Marchers protesting Trump's election as president chanted and carried signs in front of the Trump International Hotel in Washington, D.C.

Media outlets broadcast video Wednesday night showing a peaceful crowd in front of the new downtown hotel. Many chanted "No racist USA, no Trump, no KKK."

Another group stood outside the White House. They held candles, listened to speeches and sang songs.

Earlier Wednesday, protesters at American University burned U.S. flags on campus.

In Oregon, dozens of people blocked traffic in downtown Portland, burned American flags and forced a delay for trains on two light-rail lines. Earlier, the protest in downtown drew several Trump supporters, who taunted the demonstrators with signs.
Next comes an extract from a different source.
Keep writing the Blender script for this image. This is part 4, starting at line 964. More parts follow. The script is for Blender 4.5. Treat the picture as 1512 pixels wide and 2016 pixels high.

A lone Trump supporter was chased across Pioneer Courthouse Square and hit in the back with a skateboard before others intervened.

The only major violence was reported in Oakland, California, during a protest that began shortly before midnight and lasted into early Wednesday morning.

Some demonstrators set garbage bins on fire, broke windows and sprayed graffiti at five businesses in the downtown area, police said. No arrests were made.

Another protest began Wednesday evening downtown, with several hundred chanting, sign-waving people gathering in Frank Ogawa Plaza.

In San Francisco, hundreds are marching along Market Avenue, one of the city's main avenues, to join a vigil in the Castro District, a predominantly gay neighborhood.

Hundreds massed in downtown Seattle streets.

Many held anti-Trump and Black Lives Matter signs and chanted slogans, including "Misogyny has to go," and "The people united, will never be defeated."

At Evergreen State College south of Seattle, scores of students walked out of classes Wednesday to gather with anti-Trump signs.

Back in New York, several groups of protesters caused massive gridlock as police mobilized to contain them under a light rain.

They held signs that read "Trump Makes America Hate" and chanted "hey, hey, ho, ho Donald Trump has got to go." and "Impeach Trump."